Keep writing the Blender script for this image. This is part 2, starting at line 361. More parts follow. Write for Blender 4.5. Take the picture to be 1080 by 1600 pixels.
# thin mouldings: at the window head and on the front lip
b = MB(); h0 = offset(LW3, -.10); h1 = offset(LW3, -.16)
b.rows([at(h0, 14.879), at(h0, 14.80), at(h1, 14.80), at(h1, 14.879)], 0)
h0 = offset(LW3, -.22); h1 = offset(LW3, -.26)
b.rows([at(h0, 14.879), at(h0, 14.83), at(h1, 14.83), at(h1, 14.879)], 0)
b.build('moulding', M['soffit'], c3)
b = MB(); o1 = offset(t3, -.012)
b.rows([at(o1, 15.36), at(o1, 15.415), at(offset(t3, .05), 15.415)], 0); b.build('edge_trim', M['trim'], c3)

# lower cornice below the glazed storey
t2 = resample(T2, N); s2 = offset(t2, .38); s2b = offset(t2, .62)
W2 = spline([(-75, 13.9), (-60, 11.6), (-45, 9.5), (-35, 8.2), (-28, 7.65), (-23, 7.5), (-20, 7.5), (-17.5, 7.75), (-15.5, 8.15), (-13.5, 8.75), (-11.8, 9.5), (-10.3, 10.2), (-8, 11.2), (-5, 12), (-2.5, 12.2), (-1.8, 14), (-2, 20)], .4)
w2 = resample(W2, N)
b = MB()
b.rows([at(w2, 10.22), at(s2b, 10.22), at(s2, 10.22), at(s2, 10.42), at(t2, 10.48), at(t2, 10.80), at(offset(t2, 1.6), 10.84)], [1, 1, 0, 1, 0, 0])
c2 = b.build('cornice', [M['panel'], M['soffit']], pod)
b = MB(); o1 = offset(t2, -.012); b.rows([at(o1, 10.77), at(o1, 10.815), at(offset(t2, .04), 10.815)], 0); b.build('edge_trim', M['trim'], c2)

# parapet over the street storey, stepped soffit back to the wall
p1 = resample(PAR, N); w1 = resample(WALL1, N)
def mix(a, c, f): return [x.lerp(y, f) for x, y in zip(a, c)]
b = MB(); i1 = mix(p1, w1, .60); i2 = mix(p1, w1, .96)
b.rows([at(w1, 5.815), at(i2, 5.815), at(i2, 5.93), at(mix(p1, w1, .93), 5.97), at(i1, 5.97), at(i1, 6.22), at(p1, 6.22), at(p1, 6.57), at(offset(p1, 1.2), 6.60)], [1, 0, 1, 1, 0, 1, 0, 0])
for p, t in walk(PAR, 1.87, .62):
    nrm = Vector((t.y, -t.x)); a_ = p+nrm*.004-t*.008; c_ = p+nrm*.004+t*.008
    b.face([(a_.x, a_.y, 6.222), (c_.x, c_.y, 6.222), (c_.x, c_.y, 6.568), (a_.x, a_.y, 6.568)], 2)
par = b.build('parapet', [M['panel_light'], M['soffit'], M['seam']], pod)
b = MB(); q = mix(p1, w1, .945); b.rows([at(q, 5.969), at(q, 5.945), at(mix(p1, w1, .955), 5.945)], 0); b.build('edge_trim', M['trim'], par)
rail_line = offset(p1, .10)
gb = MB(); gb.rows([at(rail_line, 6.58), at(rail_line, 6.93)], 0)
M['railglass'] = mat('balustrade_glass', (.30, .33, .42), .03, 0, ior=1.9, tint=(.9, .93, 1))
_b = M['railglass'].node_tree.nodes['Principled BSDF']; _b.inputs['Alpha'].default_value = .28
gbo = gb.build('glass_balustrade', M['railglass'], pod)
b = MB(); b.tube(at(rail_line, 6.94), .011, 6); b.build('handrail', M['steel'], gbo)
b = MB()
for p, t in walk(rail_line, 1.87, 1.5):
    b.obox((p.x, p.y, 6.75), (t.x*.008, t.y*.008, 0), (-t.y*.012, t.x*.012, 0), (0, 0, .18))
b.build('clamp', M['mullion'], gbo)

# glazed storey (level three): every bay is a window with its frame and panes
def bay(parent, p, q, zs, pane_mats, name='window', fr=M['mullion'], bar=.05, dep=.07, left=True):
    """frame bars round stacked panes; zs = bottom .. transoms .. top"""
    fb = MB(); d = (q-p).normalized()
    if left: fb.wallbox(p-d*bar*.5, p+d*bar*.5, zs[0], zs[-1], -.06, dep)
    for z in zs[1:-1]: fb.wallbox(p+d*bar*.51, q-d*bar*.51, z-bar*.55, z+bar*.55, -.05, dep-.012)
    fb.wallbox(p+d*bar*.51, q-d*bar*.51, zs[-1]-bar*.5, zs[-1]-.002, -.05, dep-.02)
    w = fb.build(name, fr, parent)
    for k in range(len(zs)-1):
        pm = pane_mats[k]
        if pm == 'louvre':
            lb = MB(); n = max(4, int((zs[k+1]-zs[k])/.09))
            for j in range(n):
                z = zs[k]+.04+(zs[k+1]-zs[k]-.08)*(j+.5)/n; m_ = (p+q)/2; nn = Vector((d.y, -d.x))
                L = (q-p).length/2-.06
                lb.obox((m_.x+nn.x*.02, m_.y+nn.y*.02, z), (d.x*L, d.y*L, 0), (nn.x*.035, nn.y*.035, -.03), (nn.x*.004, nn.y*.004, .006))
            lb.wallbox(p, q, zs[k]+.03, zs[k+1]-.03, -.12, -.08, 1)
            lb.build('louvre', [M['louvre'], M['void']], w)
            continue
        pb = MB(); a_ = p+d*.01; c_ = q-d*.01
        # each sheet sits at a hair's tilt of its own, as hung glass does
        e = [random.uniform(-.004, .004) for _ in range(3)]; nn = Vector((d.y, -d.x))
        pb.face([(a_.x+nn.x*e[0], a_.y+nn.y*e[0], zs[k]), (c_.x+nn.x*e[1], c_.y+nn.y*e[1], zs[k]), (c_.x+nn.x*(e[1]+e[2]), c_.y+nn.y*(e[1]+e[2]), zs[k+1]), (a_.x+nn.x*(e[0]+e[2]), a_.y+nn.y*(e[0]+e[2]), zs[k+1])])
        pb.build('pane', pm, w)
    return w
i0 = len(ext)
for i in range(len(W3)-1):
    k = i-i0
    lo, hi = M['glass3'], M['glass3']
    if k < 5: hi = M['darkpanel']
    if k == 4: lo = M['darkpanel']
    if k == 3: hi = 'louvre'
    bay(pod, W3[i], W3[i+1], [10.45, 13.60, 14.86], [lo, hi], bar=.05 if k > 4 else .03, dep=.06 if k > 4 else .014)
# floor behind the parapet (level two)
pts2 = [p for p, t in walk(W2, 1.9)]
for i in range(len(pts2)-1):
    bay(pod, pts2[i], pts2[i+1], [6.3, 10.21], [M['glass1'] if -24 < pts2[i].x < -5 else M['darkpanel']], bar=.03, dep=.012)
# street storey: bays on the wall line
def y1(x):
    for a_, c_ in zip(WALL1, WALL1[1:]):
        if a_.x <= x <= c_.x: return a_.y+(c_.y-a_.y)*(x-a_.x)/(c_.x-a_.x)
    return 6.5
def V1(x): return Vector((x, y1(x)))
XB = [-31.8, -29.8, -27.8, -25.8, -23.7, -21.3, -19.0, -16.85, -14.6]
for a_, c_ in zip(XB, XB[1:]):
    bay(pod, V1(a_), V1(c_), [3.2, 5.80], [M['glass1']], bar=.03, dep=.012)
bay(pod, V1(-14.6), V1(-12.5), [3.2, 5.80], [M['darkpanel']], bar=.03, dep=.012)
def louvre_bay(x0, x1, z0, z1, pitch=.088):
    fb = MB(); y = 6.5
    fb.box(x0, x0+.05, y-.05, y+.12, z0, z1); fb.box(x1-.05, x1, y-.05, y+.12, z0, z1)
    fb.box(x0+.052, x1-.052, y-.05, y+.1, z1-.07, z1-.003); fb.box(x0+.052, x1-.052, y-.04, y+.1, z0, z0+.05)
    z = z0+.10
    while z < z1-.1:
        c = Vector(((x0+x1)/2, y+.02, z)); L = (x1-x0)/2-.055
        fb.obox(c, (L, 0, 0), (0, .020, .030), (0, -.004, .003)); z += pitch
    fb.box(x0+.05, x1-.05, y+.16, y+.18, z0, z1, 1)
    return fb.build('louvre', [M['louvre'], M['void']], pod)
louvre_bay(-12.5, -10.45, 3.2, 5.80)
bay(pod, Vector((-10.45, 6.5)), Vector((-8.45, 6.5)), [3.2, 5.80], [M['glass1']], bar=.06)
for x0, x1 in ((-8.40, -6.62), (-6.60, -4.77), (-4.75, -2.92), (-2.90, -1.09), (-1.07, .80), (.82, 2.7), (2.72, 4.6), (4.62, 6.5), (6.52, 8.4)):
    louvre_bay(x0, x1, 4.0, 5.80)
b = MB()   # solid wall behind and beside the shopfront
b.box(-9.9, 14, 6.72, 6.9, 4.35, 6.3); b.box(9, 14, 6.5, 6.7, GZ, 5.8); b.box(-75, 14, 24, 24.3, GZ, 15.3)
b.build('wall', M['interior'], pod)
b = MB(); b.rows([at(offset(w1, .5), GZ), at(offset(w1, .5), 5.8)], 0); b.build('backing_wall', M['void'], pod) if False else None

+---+

#### [What you should do]
Print exactly the lines from the one containing "0, 1, 1, 0, 1, 0, 0])" to the one containing "a_.y, 6.568)], 2)", both included, and nothing else.

#### [Full output]
b.rows([at(w1, 5.815), at(i2, 5.815), at(i2, 5.93), at(mix(p1, w1, .93), 5.97), at(i1, 5.97), at(i1, 6.22), at(p1, 6.22), at(p1, 6.57), at(offset(p1, 1.2), 6.60)], [1, 0, 1, 1, 0, 1, 0, 0])
for p, t in walk(PAR, 1.87, .62):
    nrm = Vector((t.y, -t.x)); a_ = p+nrm*.004-t*.008; c_ = p+nrm*.004+t*.008
    b.face([(a_.x, a_.y, 6.222), (c_.x, c_.y, 6.222), (c_.x, c_.y, 6.568), (a_.x, a_.y, 6.568)], 2)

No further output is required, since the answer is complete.